If you can find a way to afford your mortgage, keeping your house would be best. To do this, you can try getting refinancing or filing Chapter 13 bankruptcy. With the latter option, you would be put on a payment plan to deal with previous debt. Future payments would be negotiated with the lender. Note that this differs from reaffirming your mortgage, (an option available with Chapter 7 bankruptcy). When this is done, your previous debt gets discharged, but you are still responsible for ongoing payments. This is assuming that your bank even accepts such an agreement, as many will not. If this is a problem, stick with Chapter 13 bankruptcy.

For those that prefer not to use these measures, there is the next concern dealing with the consequences of foreclosure. Beyond blotching your credit, foreclosures can carry more serious problems.
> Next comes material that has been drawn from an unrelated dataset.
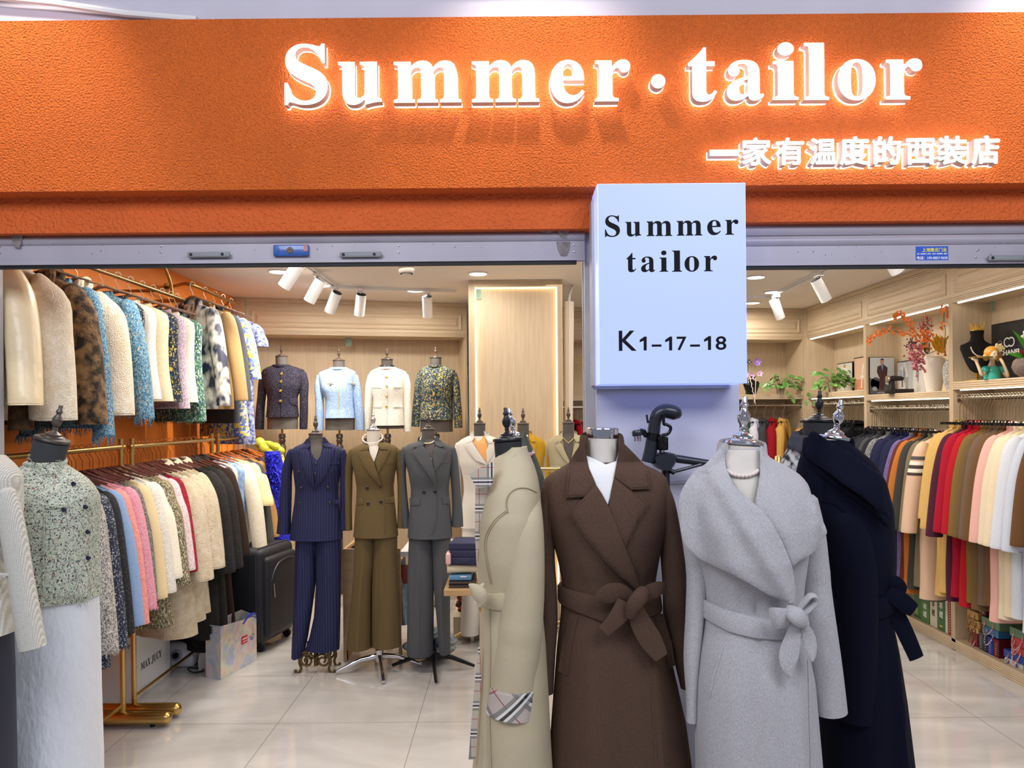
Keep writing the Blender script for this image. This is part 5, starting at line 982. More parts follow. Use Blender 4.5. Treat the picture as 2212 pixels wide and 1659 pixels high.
fl, ct, D, LF = niche_jacket('tall dark form leftmost in the niche', 'sparkling midnight navy tweed jacket, leftmost in the niche', 6.60, 608, 771, 563, 662, 798, 576, 645, 901, (551, 570, 927), (647, 664, 927), TN1, [(608, 807), (607, 824), (606, 844), (606, 866)])
D.patch([(624, 859), (644, 862), (644, 875), (632, 875), (625, 868)], .004, .005, 6).build('pocket_flap', TN1, ct, loc=LF)
fl, ct, D, LF = niche_jacket('tall dark form second in the niche', 'sky blue tweed jacket with gold braid down the front', 6.64, 732, 780, 684, 774, 804, 701, 768, 903, (684, 699, 930), (769, 786, 929), TN2, [(714, 829), (764, 829)], extra=mat('gold_braid', '#c9bd8d', .5, metal=.3))
for x0 in (706, 752): D.patch([(x0, 826), (x0 + 15, 826), (x0 + 15, 829), (x0, 829)], .003, .004, 5).build('pocket_flap', TN2, ct, loc=LF)
fl, ct, D, LF = niche_jacket('tall dark form with a black choker, third in the niche', 'white boucle tweed jacket with four flap pockets', 6.70, 836, 778, 794, 883, 803, 804, 874, 919, (785, 800, 931), (872, 889, 932), TN3, [(835, 815), (835, 834), (835, 856), (835, 879)], yb=926)
for x0, x1, y0, y1 in ((805, 823, 833, 838), (850, 868, 833, 838), (806, 824, 876, 881), (850, 870, 876, 881)): D.patch([(x0, y0), (x1, y0), (x1, y1), (x0, y1)], .003, .004, 5).build('pocket_flap', TN3, ct, loc=LF)
neckband((0, 0, at(836, 792, 6.7).z), .064, .064, .010, .003, -180, 180, nn=30).build('black_choker', BTNBLK, fl)
fl, ct, D, LF = niche_jacket('tall dark form rightmost in the niche', 'dark blue tweed jacket with yellow woven threads and gold buttons', 6.76, 941, 774, 901, 988, 799, 906, 980, 907, (889, 906, 921), (982, 999, 924), TN4, [(940, 809), (938, 829), (937, 852), (937, 874)])
# ================================================================ hangers and hanging clothes
def make_hanger(mhook, mbar, drop, half, style, label, group, loc, rz, cat='hanger'):
    t = thing('clothes_hanger', label, cat, loc, rz, group)
    pts = [(0, .016 * math.sin(a) * 1.15, .016 * math.cos(a)) for a in np.linspace(R(125), R(-70), 12)]
    pts = [(0, p[1], p[2]) for p in pts]; tail = [(0, -.022, -.012), (0, -.020, -.035), (0, 0.0, -.060), (0, 0.0, -drop + .01)] if style != 'straight' else [(0, -.004, -.02), (0, 0, -.04), (0, 0, -drop + .01)]
    M().tube(pts + tail, .0019, 6).build('hook', mhook, t)
    if style in ('wood', 'clear'):
        q = [(-half, .012, -drop - .048), (-half * .6, 0, -drop - .028), (-.03, -.004, -drop - .004), (0, -.005, -drop), (.03, -.004, -drop - .004), (half * .6, 0, -drop - .028), (half, .012, -drop - .048)]
        r = [(.004, .010), (.006, .012), (.009, .012), (.012, .012), (.009, .012), (.006, .012), (.004, .010)]
        qq = catmull([a + b for a, b in zip(q, r)], 4); M().tube([a[:3] for a in qq], [(a[3], a[4]) for a in qq], 10, up=(0, 0, 1)).build('shoulder_bar', mbar, t)
    else:
        m = M(); m.box((-half, -.004, -drop - .012), (half, .004, -drop + .004)); m.build('shoulder_bar', mbar, t, smooth=False)
        for s_ in (-1, 1): M().tube([(s_ * .05, -.006, -drop + .012), (s_ * .06, -.012, -drop - .01), (s_ * .05, -.01, -drop - .03)], .003, 6).build('clip', CHROME, t)
    return t
def garment(name, label, cat, loc, rz, ma, length=.7, sl=.58, half=.20, thick=.05, drop=.14, fat=1.0, collar='band', hem=1.15, seed=0, group=None, lining=None, sleeve_mat=None, buttons=0, fr=0, bulge=0.0, col_mat=None, slw=.052, btm=None, flare=.11, tuck=0):
    """clothes hanging from a rod; origin at the rod, shoulders along local x, front towards local -y"""
    rg = random.Random(seed + 11); t = thing(name, label, cat, loc, rz, group); d = drop
    P = [(-d - .000, .058, .030), (-d - .018, .105, .038), (-d - .038, half * .80, .042), (-d - .06, half * .97, .046), (-d - .10, half * 1.02, .052 * fat), (-d - .22, half * .97, thick * fat), (-d - .22 - (length - .22) * .45, half * (.95 + .3 * (hem - 1)), thick * 1.1 * fat), (-d - length, half * hem, thick * 1.25 * fat)]
    zs = [p[0] for p in P][::-1]; A = [p[1] for p in P][::-1]; B = [p[2] for p in P][::-1]
    zz = [-d - length + .012] + list(np.linspace(-d - length, -d - .12, 9)) + [-d - .09, -d - .065, -d - .048, -d - .034, -d - .02, -d - .006]; rs = []; ph = [rg.uniform(0, 6.28) for _ in range(3)]; fr_ = [rg.uniform(14, 20), rg.uniform(24, 34)]; n = 30
    for i, z in enumerate(zz):
        a = np.interp(z, zs, A); b = np.interp(z, zs, B); dn = min(1, max(0, (-z - d - .12) / .5)); r = []
        if i == 0: a *= .96; b *= .85
        for k in range(n):
            th = 2 * math.pi * k / n; c, s_ = math.cos(th), math.sin(th); x = a * math.copysign(abs(c) ** .85, c); y = b * math.copysign(abs(s_) ** .75, s_)
            y += dn * (.010 * math.sin(x * fr_[0] + ph[0]) + .006 * math.sin(x * fr_[1] + ph[1])) * (1 - abs(c) ** 3) * (1.2 if s_ < 0 else .6); x += dn * .006 * math.sin(z * 9 + ph[2])
            r.append((x, y, z))
        rs.append(r)
    M().rings(rs).build('body', ma, t)
    sm = sleeve_mat or ma
    fl0 = flare
    if sl > 0:
        for s_ in (-1, 1):
            w1 = rg.uniform(-.012, .012); o = .012 + .012 * fat
            if s_ == tuck: o = -.02; flare = .0
            else: flare = fl0
            path = [(s_ * (half - .035), 0, -d - .058), (s_ * (half - .008), -.004, -d - .085), (s_ * (half + o * .8), -.008, -d - .16), (s_ * (half + o + .3 * flare), -.012 + w1, -d - sl * .45), (s_ * (half + o + .65 * flare), -.020 + w1, -d - sl * .72), (s_ * (half + o + flare * .96), -.034 + w1, -d - sl + .03), (s_ * (half + o + flare), -.036 + w1, -d - sl)]
            ra = [(.030, .030), (.046, .042), (slw * fat, slw * .9 * fat), (slw * fat, slw * .92 * fat), (slw * .95 * fat, slw * .88 * fat), (slw * .92 * fat, slw * .85 * fat), (slw * .92 * fat, slw * .85 * fat)]
            q = catmull([p + r_ for p, r_ in zip(path, ra)], 3); V = [p[:3] for p in q]; rd = [(p[3], p[4]) for p in q]; V.append((V[-1][0], V[-1][1], V[-1][2] + .03)); rd.append((rd[-1][0] * .8, rd[-1][1] * .8)); 
            M().tube(V, rd, 14, up=(0, 1, 0)).build('sleeve', sm, t)
    cm_ = col_mat or ma
    if collar == 'band': M().tube([(.062 * math.cos(a), .034 * math.sin(a) - .004, -d + .002 + .012 * math.sin(a)) for a in np.linspace(-math.pi * .5, math.pi * 1.5, 22)], [(.012, .006)] * 22, 8, up=(0, 0, 1)).build('neckband', cm_, t)
    elif collar in ('lapel', 'fur'):
        h = .026 if collar == 'lapel' else .034; th = .007 if collar == 'lapel' else .022
        M().tube([(.064 * math.cos(a), .040 * math.sin(a), -d + .012 + .016 * math.sin(a)) for a in np.linspace(-.5, math.pi + .5, 16)], [(h, th)] * 16, 10, up=(0, 0, 1)).build('collar', cm_, t)
        for s_ in (-1, 1):
            pts = [(s_ * .066, -.030, -d + .02), (s_ * .092, -.046, -d - .03), (s_ * .082, -.056, -d - .085), (s_ * .045, -.060, -d - .14), (s_ * .008, -.062, -d - .25 * min(1, length))] if collar == 'lapel' else [(s_ * .07, -.035, -d + .015), (s_ * .085, -.055, -d - .04), (s_ * .06, -.066, -d - .09)]
            w_ = [.012, .028, .036, .026, .004] if collar == 'lapel' else [.03, .036, .02]
            q = catmull([p + (b,) for p, b in zip(pts, w_)], 3); M().tube([p[:3] for p in q], [(.005 if collar == 'lapel' else .02, max(.003, p[3])) for p in q], 8, up=(0, 1, 0)).build('lapel' if collar == 'lapel' else 'collar_point', cm_, t)
    for k in range(buttons):
        M().lathe([(.008, 0), (.008, .003), (.0, .004)], (.02, -(thick * fat) * 1.12 - .006, -d - .2 - k * .11), 12, axis=(0, -1, 0)).build('button', btm or GOLD, t)
    if fr:
        m = M(); rg2 = random.Random(seed)
        fringe([(half * hem * math.cos(a), thick * 1.25 * fat * math.sin(a), -d - length + .01) for a in np.linspace(math.pi, 2 * math.pi, 10)], fr, w=.0022, m=m, rnd=rg2, spread=.25)
        if sl > 0: 
            for s_ in (-1, 1): fringe([(s_ * (half + (.03 + fl0 if s_ != tuck else -.02)) + slw * math.cos(a), -.036 + slw * math.sin(a), -d - sl + .01) for a in np.linspace(math.pi * .9, 2.1 * math.pi, 8)], fr, w=.0022, m=m, rnd=rg2, spread=.25)
        o = m.build('fringe', ma, t); o['kind'] = 'stuff'
    return t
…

It does not matter who the initiating bank is. Whether you are dealing with a BOA or a Regions Bank foreclosure, the result is the same. If they cannot cover your entire debt during their foreclosure sale, you may be hit with a deficiency judgment. This is a legal instrument that turns the debt into taxable income. As a result, you will have to file it with Uncle Sam.

Finally, you need to think about where you will live after your foreclosure. With refinancing or a Chapter 13 bankruptcy, you can stay in your existing house. During a foreclosure, you have a month or two before you are finally evicted. Once this happens, you may have difficulty finding another place, as most landlords want tenants with good credit.

In conclusion, try not to let the bank foreclose on your home. Consider other avenues before completely giving up. Should these ventures fail, you might be able to buy yourself more time by protesting the foreclosure. Although this is a long shot, some people have actually won back their houses, especially if there was concern over fraud. Of course, if this does not happen in your situation, at least you will be given a few more months to decide what to do.